Amos Jeffries squid3 at treenet.co.nz
Wed May 18 16:46:04 UTC 2016


On 19/05/2016 2:14 a.m., se at kpa.gr wrote:
> Hello!
> 
> I am currently setting up a squid server, which should serve as a
> transparent proxy in our network.
> 
> We mainly need it to do the following:
> Allow and Block Domains on HTTP and HTTPS protocol (withOUT bumping the
> traffic). We only want to allow domain names on the SSL port, no URLs.
> 
> It actually works fine for HTTP, but I can't configure the "peek and
> splice" method for the HTTPS traffic.
> 
> I have come to a point, where HTTP access is being filtered exactly as I
> wanted to, but following odd error occures when visiting HTTPS sites:
> 
> When using "https_port 10.0.0.222:3130 cert=/root/cert.pem
> key=/root/key.pem ssl-bump intercept"
> I get an Access Denied Error for any Website I try to access, which
> occured while "trying to retrieve the URL: 10.0.0.222:3130"!
> 

It appears you are not doing NAT on the Squid machine.
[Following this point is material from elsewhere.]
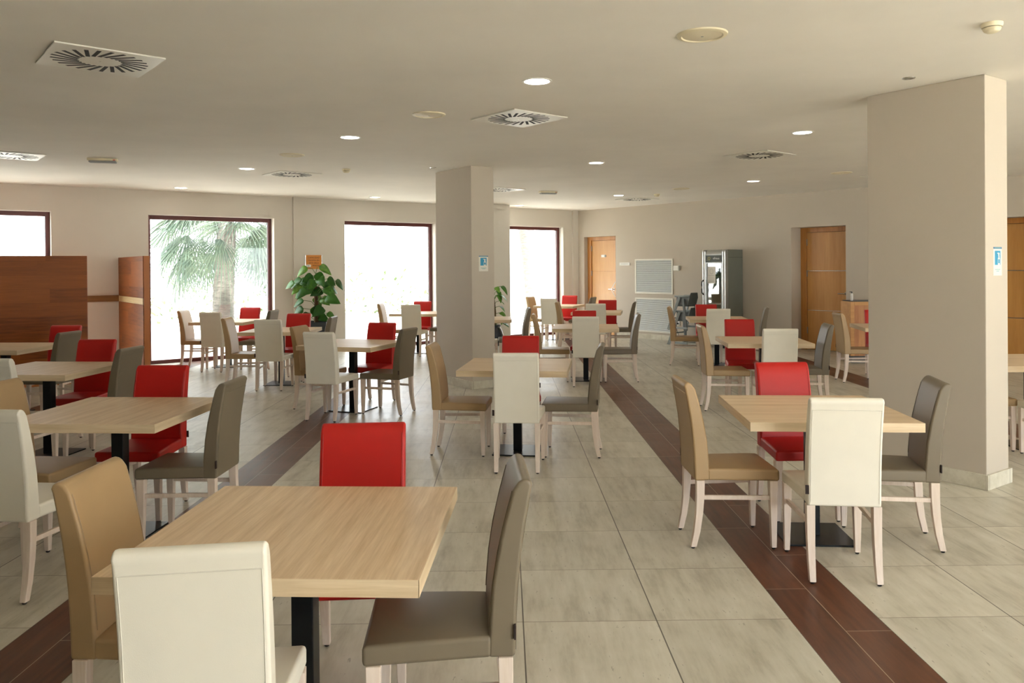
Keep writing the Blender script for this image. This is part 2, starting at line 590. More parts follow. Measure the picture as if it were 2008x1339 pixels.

That is mandatory
for interception.


> If I configure the https_port option with "accel vhost allow-direct"
> like the http_port, the allowed Pages work fine but with squid's
> certificate.

'accel' mode is very much *not* transparent, nor equivalent to intercept
mode.

Using 'accel' mode tells Squid *it* is supposed to be the public origin
server for the received web request. The behaviour differences are not
very visible in plain-text HTTP - though there are some. In TLS the
differences are very much visible in the way the certificates are used.
Which you are now seeing.

> 
> Somewhere the Squid seems to redirect his actual https traffic back to
> itself when using the "intercept" option and that is why I cannot use
> the splice method.

'intercept' mode tells Squid to lookup the NAT details and obey the
requirements of acting "transparent" with regards to traffic delivery.
Delivering it to the same place it was originally going to when it
entered the machine.

If you are doing NAT external to the Squid machine it is your NAT setup
which is causing the problem. Not Squid.


Your message reads to me like Squid is behaving correctly for the modes
of operation you configured it to follow.

You need to fix the NAT setup. Route or tunnel the trafic to the Squid
machine and do the NAT there. Then intercept and SSL-Bump will start
working, for both http_port and https_port.